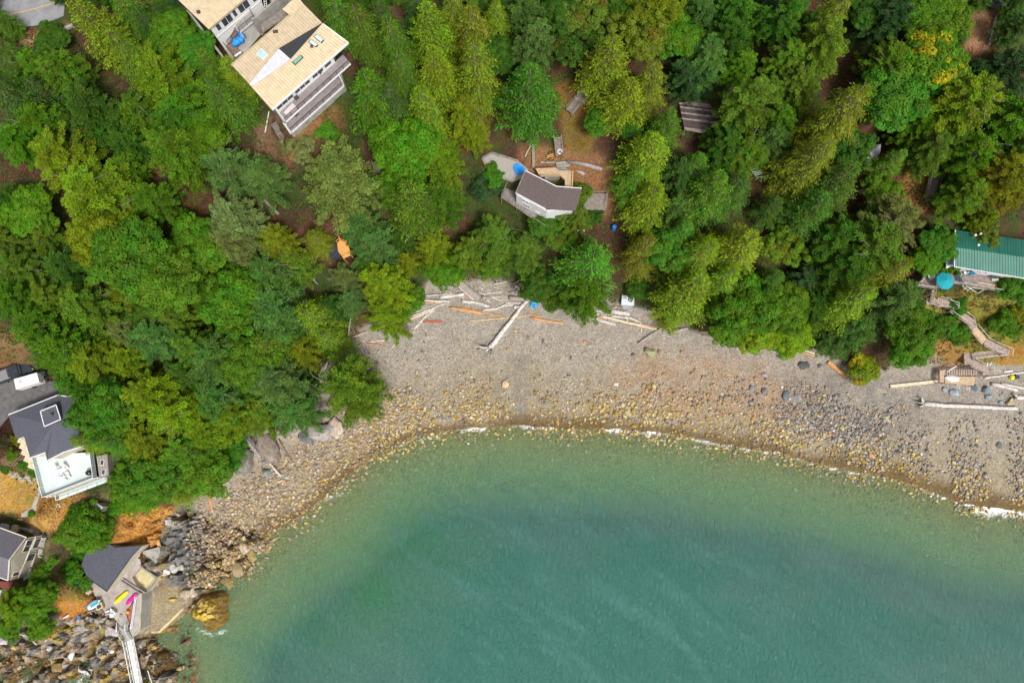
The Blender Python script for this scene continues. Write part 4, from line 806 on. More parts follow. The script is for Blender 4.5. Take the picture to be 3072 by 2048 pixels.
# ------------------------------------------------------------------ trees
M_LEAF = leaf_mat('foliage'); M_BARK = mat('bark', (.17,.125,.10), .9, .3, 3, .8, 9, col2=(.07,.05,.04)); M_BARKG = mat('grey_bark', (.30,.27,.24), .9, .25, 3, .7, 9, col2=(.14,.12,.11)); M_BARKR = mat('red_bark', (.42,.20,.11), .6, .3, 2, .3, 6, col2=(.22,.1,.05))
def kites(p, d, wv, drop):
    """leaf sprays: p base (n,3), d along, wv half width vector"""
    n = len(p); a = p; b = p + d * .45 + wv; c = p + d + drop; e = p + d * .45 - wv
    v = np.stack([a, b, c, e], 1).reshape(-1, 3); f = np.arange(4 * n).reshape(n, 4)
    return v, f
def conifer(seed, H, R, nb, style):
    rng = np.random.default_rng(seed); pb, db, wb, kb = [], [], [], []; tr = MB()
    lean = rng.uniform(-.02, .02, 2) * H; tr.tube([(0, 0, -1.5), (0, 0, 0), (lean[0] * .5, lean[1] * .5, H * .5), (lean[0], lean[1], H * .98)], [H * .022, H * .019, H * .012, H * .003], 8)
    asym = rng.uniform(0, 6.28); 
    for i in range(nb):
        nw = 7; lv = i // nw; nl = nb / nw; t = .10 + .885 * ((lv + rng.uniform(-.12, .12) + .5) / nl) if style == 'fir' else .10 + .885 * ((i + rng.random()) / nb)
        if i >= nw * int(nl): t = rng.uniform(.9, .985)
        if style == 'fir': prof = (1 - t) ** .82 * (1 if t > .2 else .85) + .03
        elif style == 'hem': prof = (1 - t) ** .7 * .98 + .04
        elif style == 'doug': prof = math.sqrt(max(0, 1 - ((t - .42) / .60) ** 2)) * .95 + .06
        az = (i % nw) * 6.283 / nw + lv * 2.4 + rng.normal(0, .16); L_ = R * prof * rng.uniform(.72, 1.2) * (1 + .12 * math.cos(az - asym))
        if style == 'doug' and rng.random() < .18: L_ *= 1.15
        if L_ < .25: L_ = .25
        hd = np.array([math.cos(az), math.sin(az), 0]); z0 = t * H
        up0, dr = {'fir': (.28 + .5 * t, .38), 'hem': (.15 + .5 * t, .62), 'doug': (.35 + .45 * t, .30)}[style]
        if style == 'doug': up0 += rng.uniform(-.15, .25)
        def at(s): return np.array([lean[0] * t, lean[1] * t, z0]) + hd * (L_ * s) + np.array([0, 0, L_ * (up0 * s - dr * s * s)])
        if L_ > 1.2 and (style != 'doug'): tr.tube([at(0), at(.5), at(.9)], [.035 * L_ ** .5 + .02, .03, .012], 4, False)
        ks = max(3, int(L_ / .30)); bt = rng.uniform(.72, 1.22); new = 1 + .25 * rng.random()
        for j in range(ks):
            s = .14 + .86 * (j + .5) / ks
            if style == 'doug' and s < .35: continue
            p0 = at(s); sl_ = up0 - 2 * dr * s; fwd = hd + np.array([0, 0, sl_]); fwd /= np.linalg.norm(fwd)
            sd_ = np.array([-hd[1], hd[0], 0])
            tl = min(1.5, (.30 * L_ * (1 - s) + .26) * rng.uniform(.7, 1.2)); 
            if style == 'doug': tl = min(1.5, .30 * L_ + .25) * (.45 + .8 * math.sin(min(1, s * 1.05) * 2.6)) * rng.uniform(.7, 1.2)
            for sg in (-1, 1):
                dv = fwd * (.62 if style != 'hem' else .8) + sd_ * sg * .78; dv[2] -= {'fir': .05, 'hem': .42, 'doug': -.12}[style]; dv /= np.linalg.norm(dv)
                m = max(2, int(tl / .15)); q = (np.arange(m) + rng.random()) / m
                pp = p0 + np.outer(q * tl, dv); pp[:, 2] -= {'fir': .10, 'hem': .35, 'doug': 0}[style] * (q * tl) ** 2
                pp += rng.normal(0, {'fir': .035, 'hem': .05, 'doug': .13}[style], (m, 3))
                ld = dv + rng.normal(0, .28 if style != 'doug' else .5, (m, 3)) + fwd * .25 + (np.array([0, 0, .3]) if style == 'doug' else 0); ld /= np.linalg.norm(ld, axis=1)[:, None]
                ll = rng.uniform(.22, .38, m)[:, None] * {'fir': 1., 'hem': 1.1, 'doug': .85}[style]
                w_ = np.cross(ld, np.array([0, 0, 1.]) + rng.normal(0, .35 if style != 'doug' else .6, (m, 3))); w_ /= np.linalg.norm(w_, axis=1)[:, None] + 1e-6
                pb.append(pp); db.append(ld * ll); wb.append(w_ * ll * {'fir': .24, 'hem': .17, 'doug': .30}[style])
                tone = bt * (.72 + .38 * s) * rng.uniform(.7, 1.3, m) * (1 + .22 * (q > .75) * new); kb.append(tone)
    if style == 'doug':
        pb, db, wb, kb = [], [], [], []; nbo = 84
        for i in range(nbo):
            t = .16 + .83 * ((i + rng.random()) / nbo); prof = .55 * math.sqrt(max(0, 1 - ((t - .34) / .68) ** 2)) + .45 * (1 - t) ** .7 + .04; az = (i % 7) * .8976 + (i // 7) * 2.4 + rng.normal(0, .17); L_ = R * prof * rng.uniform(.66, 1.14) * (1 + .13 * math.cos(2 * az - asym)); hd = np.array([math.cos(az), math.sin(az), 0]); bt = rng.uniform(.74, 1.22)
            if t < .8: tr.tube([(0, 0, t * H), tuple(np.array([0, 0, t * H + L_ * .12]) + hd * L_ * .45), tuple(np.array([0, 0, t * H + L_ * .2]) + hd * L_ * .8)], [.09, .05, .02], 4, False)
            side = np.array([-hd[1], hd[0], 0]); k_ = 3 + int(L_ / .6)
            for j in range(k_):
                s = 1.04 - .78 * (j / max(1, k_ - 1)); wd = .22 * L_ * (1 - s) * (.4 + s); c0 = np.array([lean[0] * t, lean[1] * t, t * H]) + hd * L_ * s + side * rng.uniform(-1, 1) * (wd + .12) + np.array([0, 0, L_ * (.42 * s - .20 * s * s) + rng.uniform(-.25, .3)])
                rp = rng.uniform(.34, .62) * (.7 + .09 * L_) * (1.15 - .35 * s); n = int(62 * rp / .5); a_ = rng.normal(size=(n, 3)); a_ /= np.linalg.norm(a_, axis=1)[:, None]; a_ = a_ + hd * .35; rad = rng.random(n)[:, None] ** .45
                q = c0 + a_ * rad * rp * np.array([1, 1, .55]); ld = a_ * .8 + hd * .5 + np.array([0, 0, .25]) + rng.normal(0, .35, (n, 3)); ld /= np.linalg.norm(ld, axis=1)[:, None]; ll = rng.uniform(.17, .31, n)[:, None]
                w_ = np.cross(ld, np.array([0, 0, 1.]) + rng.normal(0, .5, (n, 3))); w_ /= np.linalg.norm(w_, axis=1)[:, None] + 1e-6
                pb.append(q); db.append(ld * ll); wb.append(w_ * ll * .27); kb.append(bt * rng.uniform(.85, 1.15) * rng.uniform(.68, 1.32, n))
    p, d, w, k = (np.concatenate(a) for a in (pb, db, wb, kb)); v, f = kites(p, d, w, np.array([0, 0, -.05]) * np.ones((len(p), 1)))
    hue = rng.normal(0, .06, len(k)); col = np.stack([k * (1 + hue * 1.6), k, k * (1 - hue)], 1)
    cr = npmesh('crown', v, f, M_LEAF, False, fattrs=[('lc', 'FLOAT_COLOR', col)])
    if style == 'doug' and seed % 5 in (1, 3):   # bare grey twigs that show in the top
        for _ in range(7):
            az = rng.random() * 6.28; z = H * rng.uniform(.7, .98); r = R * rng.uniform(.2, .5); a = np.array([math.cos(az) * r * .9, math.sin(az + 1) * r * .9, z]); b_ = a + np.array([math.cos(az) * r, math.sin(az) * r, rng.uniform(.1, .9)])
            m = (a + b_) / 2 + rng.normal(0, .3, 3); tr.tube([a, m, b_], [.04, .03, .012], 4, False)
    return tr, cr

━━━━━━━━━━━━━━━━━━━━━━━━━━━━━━

● **GIVEN EXERCISE**
Everything from the line containing "fattrs=[('lc', 'FLOAT_COLOR', col)])" to the end of the data above should be quoted exactly, please, both ends included, and nothing outside that span.

● **ANSWER TO THE TASK**
    cr = npmesh('crown', v, f, M_LEAF, False, fattrs=[('lc', 'FLOAT_COLOR', col)])
    if style == 'doug' and seed % 5 in (1, 3):   # bare grey twigs that show in the top
        for _ in range(7):
            az = rng.random() * 6.28; z = H * rng.uniform(.7, .98); r = R * rng.uniform(.2, .5); a = np.array([math.cos(az) * r * .9, math.sin(az + 1) * r * .9, z]); b_ = a + np.array([math.cos(az) * r, math.sin(az) * r, rng.uniform(.1, .9)])
            m = (a + b_) / 2 + rng.normal(0, .3, 3); tr.tube([a, m, b_], [.04, .03, .012], 4, False)
    return tr, cr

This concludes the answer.